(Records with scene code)
— BEGIN —

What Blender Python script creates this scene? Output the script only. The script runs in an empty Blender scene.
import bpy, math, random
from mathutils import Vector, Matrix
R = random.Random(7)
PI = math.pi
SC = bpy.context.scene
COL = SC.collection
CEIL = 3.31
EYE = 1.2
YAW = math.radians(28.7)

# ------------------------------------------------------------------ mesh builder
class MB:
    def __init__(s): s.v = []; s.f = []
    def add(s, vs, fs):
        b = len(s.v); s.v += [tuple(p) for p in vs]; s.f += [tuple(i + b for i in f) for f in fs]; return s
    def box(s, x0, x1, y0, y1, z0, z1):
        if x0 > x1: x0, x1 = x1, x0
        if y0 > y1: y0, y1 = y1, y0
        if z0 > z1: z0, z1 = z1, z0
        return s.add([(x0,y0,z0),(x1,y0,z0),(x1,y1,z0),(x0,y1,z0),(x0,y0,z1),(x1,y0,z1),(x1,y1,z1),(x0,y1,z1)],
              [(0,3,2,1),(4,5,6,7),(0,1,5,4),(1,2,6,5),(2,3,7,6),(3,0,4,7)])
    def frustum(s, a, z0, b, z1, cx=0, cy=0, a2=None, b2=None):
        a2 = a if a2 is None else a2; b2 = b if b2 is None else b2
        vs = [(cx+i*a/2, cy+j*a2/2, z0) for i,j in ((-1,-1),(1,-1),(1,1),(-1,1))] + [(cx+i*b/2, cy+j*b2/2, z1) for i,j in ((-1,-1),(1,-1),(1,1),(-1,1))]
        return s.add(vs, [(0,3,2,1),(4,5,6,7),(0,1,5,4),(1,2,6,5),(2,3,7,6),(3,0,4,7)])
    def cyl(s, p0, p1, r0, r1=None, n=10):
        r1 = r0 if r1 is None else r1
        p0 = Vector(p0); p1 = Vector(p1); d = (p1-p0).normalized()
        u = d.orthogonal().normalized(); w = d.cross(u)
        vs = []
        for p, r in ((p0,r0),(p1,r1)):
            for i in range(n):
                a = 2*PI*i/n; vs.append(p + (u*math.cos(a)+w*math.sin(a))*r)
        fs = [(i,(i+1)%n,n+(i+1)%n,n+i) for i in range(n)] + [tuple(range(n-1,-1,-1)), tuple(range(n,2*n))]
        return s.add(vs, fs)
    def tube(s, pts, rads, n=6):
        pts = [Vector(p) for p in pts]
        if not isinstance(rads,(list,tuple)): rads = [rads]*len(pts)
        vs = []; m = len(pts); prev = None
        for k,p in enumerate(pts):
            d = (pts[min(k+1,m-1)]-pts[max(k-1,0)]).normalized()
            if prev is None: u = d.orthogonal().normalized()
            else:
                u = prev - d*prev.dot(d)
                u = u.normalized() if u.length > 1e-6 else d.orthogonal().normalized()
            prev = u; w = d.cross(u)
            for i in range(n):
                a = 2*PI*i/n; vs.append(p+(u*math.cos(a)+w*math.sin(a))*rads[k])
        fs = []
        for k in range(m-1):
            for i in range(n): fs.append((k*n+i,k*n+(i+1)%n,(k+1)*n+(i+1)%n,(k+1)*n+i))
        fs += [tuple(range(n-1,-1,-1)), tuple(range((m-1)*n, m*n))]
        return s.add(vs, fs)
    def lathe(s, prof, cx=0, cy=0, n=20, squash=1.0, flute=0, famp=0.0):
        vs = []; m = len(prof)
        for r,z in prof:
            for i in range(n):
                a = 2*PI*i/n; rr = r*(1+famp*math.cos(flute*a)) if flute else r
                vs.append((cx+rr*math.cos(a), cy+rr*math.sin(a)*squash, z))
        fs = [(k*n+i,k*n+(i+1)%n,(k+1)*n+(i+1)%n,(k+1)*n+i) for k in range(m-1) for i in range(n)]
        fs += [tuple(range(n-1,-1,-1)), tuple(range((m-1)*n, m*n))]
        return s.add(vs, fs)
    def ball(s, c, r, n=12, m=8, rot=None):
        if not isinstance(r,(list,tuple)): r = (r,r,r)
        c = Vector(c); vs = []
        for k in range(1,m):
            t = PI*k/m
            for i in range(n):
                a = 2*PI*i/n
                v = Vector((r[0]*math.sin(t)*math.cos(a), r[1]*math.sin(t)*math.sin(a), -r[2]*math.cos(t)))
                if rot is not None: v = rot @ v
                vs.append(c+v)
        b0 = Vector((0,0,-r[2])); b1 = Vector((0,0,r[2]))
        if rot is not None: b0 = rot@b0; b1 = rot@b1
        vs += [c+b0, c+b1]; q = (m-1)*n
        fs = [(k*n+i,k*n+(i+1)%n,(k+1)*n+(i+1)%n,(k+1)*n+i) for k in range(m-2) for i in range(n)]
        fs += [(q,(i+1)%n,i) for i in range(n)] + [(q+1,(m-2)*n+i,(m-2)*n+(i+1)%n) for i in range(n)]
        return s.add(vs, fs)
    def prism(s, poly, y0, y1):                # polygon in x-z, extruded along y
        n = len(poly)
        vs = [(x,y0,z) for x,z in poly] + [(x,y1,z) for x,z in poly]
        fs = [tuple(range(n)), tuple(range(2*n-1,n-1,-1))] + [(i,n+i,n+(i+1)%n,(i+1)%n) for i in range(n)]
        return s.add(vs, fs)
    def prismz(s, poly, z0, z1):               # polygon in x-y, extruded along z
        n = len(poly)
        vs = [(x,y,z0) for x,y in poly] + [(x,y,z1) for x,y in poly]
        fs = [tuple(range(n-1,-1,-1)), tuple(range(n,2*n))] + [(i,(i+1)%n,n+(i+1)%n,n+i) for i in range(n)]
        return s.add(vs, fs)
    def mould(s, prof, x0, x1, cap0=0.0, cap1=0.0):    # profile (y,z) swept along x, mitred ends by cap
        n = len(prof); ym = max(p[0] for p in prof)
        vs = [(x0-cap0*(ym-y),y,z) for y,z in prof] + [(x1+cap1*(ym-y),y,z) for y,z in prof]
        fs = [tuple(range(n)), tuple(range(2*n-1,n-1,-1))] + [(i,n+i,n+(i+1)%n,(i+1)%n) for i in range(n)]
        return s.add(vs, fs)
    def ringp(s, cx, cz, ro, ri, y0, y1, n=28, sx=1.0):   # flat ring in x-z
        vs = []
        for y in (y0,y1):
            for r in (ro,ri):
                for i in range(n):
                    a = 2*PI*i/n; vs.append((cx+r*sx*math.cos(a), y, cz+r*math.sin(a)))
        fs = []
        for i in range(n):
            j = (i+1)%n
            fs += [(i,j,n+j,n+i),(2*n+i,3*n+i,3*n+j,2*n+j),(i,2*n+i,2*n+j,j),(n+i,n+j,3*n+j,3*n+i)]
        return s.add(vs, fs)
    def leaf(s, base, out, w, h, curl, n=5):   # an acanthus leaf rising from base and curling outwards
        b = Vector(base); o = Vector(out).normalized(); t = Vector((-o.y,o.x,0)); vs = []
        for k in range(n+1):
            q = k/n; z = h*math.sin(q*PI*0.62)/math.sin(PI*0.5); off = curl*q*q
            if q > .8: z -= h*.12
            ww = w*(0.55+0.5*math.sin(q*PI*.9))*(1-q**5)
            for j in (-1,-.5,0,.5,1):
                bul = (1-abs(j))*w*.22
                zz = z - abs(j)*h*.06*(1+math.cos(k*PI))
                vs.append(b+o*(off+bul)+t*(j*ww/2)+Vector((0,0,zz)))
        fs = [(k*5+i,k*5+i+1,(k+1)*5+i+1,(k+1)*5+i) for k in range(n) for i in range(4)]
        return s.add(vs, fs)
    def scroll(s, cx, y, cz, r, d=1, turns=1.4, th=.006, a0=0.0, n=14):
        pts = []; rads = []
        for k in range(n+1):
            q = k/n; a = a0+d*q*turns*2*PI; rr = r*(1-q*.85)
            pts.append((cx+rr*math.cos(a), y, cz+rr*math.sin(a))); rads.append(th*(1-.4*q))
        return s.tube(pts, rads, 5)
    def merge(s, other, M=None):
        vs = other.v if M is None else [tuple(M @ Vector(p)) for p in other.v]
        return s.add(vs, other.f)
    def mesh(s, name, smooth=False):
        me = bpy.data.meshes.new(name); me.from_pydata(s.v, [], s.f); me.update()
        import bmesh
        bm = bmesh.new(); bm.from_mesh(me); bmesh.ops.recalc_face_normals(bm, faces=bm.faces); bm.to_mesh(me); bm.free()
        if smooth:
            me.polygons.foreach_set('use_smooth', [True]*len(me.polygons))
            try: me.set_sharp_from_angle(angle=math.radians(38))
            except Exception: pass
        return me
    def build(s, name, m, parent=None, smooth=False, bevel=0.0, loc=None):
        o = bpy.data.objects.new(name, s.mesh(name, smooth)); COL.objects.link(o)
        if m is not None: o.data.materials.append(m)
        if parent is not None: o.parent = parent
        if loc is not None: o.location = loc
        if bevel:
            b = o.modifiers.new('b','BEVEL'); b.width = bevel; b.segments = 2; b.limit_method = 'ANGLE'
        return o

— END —
— BEGIN —

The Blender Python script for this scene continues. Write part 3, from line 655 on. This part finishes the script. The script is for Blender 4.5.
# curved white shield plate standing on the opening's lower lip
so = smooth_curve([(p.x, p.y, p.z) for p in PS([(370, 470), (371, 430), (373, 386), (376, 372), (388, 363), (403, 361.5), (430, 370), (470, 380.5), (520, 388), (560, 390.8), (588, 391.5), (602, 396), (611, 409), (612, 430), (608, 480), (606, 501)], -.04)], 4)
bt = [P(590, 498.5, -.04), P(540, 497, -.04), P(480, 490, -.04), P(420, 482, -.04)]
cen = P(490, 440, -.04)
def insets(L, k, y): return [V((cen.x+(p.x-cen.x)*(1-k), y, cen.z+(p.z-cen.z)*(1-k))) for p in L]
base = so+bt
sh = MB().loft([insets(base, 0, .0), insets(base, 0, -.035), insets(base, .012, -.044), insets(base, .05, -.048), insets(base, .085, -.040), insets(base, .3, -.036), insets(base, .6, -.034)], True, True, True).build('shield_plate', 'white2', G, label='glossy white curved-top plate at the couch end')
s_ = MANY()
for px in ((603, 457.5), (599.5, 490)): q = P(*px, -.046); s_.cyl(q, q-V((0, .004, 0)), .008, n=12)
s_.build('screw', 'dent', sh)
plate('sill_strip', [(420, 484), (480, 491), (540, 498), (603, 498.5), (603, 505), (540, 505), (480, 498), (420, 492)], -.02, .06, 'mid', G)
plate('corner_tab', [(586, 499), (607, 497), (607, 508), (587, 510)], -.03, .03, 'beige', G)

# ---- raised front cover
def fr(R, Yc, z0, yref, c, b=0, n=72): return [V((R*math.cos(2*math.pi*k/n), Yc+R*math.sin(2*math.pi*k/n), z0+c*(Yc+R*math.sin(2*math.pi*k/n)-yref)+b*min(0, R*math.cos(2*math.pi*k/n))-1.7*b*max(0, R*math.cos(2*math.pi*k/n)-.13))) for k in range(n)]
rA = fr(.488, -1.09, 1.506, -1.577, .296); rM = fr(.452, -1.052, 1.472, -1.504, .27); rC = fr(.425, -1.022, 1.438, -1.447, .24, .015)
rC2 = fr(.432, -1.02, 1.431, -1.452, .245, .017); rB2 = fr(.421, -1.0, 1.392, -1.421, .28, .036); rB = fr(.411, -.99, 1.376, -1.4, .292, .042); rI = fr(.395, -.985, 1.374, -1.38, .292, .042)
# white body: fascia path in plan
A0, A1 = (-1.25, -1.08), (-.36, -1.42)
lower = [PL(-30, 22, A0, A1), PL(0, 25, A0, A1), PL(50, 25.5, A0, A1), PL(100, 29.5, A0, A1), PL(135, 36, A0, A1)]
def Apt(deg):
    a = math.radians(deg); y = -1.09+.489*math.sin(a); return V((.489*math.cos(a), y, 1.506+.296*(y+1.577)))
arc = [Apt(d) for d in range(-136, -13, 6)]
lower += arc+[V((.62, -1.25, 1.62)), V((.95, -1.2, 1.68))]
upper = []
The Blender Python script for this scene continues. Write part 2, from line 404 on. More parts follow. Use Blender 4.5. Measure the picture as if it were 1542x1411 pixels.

— END —
— BEGIN —

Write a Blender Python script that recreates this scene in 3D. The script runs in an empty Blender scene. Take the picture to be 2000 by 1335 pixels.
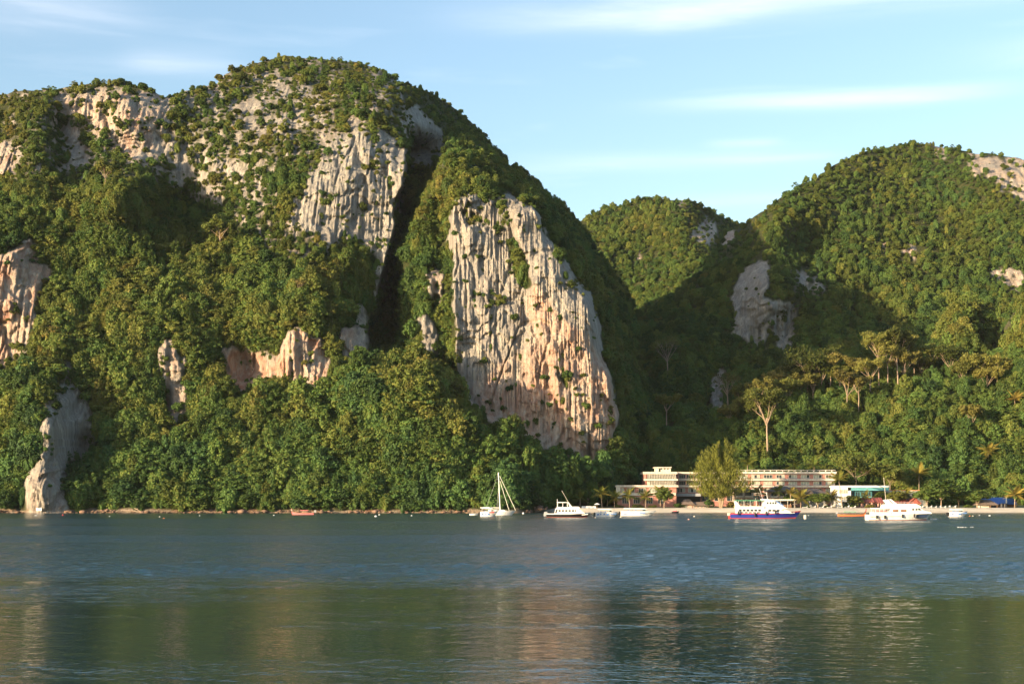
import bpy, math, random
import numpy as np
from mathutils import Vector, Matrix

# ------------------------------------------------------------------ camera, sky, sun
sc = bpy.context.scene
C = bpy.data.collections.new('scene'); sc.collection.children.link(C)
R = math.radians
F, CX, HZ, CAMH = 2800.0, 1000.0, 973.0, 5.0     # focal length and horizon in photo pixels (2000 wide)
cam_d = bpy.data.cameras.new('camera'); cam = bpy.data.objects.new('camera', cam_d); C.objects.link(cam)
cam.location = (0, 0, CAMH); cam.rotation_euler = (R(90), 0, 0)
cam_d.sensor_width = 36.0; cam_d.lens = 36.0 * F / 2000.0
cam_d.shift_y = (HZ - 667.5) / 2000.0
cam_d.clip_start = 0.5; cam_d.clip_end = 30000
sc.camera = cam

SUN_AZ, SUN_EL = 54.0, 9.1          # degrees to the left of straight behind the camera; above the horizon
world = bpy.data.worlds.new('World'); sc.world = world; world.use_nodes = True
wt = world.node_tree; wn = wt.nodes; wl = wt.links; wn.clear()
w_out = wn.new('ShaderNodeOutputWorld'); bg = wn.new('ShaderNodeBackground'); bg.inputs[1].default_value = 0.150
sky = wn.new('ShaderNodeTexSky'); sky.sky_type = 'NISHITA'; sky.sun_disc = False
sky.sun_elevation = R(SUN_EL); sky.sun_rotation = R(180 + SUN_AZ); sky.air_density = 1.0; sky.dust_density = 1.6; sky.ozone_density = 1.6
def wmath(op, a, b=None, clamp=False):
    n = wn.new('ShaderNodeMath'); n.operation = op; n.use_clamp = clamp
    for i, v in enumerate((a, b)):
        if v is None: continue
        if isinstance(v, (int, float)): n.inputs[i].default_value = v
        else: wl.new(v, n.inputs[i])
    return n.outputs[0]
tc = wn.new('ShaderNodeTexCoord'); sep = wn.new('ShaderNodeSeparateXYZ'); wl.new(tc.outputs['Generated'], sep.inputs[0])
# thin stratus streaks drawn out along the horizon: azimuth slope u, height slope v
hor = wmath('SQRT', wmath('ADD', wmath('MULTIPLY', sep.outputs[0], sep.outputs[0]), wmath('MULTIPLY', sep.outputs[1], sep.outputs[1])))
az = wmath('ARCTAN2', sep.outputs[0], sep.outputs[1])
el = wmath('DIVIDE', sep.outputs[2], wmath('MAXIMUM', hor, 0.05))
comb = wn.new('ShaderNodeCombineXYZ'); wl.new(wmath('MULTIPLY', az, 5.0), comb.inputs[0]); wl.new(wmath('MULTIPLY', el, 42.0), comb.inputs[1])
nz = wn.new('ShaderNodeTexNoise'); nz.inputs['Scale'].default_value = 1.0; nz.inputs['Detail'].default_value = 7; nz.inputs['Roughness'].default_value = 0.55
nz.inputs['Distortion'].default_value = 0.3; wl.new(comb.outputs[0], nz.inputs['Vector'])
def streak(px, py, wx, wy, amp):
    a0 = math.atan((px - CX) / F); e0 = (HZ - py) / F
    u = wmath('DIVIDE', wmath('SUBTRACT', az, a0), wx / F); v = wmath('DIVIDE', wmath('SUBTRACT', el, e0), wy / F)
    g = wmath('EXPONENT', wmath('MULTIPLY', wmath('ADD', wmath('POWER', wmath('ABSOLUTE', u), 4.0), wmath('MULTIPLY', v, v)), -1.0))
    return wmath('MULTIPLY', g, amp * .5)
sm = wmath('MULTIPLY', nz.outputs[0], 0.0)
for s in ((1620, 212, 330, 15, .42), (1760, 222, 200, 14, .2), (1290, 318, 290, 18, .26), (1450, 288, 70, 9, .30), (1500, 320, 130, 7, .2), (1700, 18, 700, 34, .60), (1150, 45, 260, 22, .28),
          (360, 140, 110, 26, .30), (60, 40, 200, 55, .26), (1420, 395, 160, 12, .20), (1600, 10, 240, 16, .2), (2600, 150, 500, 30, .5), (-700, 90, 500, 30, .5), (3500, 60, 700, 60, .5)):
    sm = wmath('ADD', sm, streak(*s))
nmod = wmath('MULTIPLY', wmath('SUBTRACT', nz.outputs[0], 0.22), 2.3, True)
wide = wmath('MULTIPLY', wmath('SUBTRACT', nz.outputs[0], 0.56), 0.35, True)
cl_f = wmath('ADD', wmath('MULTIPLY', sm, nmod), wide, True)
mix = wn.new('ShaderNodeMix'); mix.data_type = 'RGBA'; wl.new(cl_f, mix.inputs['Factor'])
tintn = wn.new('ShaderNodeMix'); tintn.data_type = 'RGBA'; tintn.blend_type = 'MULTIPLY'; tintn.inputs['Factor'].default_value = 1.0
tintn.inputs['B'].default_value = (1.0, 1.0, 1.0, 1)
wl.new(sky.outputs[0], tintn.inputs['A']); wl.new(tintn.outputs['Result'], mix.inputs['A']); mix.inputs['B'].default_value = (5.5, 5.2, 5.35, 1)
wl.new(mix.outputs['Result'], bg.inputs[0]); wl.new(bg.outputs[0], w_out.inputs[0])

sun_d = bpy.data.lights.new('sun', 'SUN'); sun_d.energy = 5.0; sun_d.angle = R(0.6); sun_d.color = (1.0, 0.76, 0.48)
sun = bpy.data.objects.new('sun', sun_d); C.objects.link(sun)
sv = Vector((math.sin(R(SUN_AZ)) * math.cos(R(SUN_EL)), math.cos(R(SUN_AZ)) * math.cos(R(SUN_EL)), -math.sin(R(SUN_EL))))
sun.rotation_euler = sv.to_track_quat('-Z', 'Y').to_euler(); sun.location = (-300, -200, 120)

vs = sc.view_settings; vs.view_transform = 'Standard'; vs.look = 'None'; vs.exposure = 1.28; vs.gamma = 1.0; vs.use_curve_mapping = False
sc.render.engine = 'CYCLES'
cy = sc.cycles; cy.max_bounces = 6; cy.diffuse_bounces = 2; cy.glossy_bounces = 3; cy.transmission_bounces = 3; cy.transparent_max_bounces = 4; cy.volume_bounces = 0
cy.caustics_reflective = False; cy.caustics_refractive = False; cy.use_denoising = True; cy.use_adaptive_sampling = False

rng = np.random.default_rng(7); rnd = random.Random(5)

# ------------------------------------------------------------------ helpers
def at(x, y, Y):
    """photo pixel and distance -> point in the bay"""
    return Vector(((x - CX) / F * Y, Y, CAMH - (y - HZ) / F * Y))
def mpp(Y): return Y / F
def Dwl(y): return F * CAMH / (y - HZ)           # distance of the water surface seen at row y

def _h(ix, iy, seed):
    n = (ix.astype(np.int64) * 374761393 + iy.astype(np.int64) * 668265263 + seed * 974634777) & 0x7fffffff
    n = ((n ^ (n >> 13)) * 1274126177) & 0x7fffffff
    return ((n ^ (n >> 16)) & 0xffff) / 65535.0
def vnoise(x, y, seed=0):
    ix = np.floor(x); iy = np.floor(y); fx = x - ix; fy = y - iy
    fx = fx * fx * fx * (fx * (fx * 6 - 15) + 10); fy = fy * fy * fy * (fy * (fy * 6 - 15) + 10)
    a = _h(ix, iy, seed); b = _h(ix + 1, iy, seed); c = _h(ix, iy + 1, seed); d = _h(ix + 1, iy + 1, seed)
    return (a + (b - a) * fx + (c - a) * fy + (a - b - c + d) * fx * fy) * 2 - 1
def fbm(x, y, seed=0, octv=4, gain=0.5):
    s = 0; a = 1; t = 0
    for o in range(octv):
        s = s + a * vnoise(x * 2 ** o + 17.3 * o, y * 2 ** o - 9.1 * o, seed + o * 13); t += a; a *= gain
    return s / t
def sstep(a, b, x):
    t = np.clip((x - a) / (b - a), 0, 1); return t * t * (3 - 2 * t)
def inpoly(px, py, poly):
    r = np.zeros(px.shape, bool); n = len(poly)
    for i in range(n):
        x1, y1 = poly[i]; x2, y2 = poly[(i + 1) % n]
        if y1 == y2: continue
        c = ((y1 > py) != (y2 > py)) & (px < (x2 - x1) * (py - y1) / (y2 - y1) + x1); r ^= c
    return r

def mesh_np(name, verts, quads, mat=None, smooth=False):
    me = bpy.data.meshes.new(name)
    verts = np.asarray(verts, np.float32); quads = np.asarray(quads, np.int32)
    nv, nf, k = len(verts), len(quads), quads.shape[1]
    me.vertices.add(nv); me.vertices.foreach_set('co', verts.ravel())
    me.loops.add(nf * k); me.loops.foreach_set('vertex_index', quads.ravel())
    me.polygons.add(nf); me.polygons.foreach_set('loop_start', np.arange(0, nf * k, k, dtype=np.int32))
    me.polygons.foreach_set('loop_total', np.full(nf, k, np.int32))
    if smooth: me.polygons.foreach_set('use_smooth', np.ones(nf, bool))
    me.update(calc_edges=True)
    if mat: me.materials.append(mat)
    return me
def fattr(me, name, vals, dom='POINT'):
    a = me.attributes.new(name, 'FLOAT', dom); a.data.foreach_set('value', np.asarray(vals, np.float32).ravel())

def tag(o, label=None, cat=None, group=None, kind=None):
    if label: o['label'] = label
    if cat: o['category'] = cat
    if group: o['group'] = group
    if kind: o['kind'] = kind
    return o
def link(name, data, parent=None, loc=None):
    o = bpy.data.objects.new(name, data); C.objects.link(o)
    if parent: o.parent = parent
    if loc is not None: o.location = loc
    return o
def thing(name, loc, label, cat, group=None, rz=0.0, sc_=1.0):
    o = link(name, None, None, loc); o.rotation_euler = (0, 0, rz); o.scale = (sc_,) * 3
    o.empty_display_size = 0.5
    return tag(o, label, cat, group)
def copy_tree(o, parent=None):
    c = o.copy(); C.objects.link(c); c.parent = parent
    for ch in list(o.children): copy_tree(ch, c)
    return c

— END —

**Exercise directions:** Where a line in the material above holds "Blender", copy that line.

**Task answer:**
What Blender Python script creates this scene? Output the script only. The script runs in an empty Blender scene.
The Blender Python script for this scene continues. Write part 3, from line 655 on. This part finishes the script. The script is for Blender 4.5.
The Blender Python script for this scene continues. Write part 2, from line 404 on. More parts follow. Use Blender 4.5. Measure the picture as if it were 1542x1411 pixels.
Write a Blender Python script that recreates this scene in 3D. The script runs in an empty Blender scene. Take the picture to be 2000 by 1335 pixels.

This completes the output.